Famous abolitionist and author Frederick Douglass said, “Slavery is not abolished until the Black man has the ballot” in May of 1865, one month after the Union victory. But Black people getting the right to vote would be a long and difficult journey. 

RELATED: 15 Black Firsts in American History

The Birth Of Black Codes

Although the 13 Amendment, the first of the Reconstruction Amendments, meant Black people were free from slavery in all of the United States, each state was given the space to enact their own rules when it comes to dealing with the now free Black population. Most Southern states enacted a set of laws known as Black codes. These laws were essentially a way of controlling the Black labor force in a system that resembled slavery. 

Mississippi and South Carolina were the first states to enact the first black codes. One law in South Carolina, for example, prohibited Black people from having any other job other than being a farmer or a servant unless they paid an annual tax that ranged between $10 to $100. 

Majority of the black codes revolved around Black peoples’ labor. There were lawmakers in Congress, most of them Republicans, who understood these laws were essentially an effort to enslave Black people again with ridiculous laws and punishments. They knew more national laws were needed to overtake state laws and worked to expand on the 13th Amendment. 

In 1866, Congress passed the Civil Rights Bill, which would give Black Americans the rights of citizens.

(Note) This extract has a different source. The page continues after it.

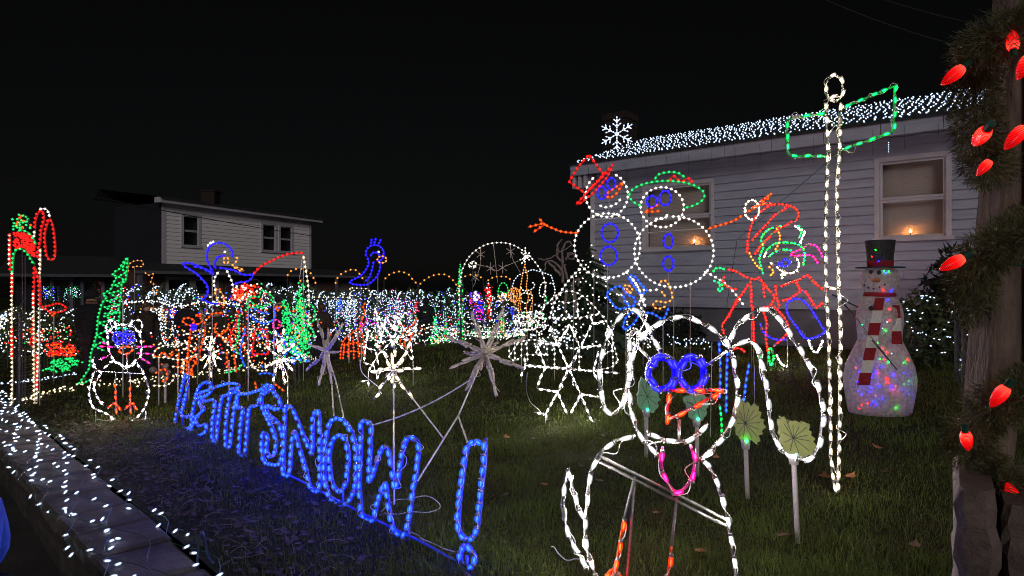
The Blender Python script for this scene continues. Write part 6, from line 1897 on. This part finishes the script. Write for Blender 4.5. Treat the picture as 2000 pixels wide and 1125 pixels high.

President Andrew Johnson, who became President after Lincoln’s assassination, vetoed the bill, but Congress overrode his veto. This moment was the first time in America’s history that a major legislation became law over a presidential veto. 

When Did African Americans Get The Right To Vote?

The second of the Reconstruction Amendments, the 14th Amendment, came next and granted citizenship to all persons born or naturalized in the United States, including former slaves. In 1870, the last of the Reconstruction Amendments, the15th Amendment, was passed. It stated that voting rights cannot be denied by the federal government or by any state based on race, color, or previous conditions of servitude. 

The passing of these 3 important amendments meant that now Black people are free, citizens of the United States, and have the right to vote. Well, not quite the right to vote as what the 15th amendment guarantees will be challenged by several state and local laws that are put in place to make it difficult or impossible for Black citizens to vote for almost 100 years after the amendment is passed.

For instance, several Southern states came up with their own set of qualifications one must have in order to vote.  Literacy tests and poll taxes became a requirement to vote, which meant a vast majority of the Black population was shut out. 

Remember Black Codes, those racist laws that inspired the push to expand on the 13th Amendment? Those laws made a return in the South, now becoming Jim Crow laws. 

The Voting Rights Act

Securing the right to vote for Black Americans continued to be a massive battle, becoming one of the most important causes of the civil rights movement in the 1960s. Although the Civil Rights Act of 1964 was a huge achievement, it did not take on discrimination in voting rights. 

Finally, in 1965, President Lyndon Johnson signed the Voting Rights Act.  Literacy tests and other methods used to bar Black voters were finally banned.  Before the Voting Rights Act, only 23% of eligible Black voters were registered across the nation. By 1969 the number rose to 61%. 

Some people would argue that Black people still don’t have the full right to vote as voter suppression is a fact across the country, but take this stat as a sign of the incredible progress that has been made: in 2012, 66.6% of eligible Black voters turned out to vote in the presidential election, exceeding the turnout of white voters for the first time in history.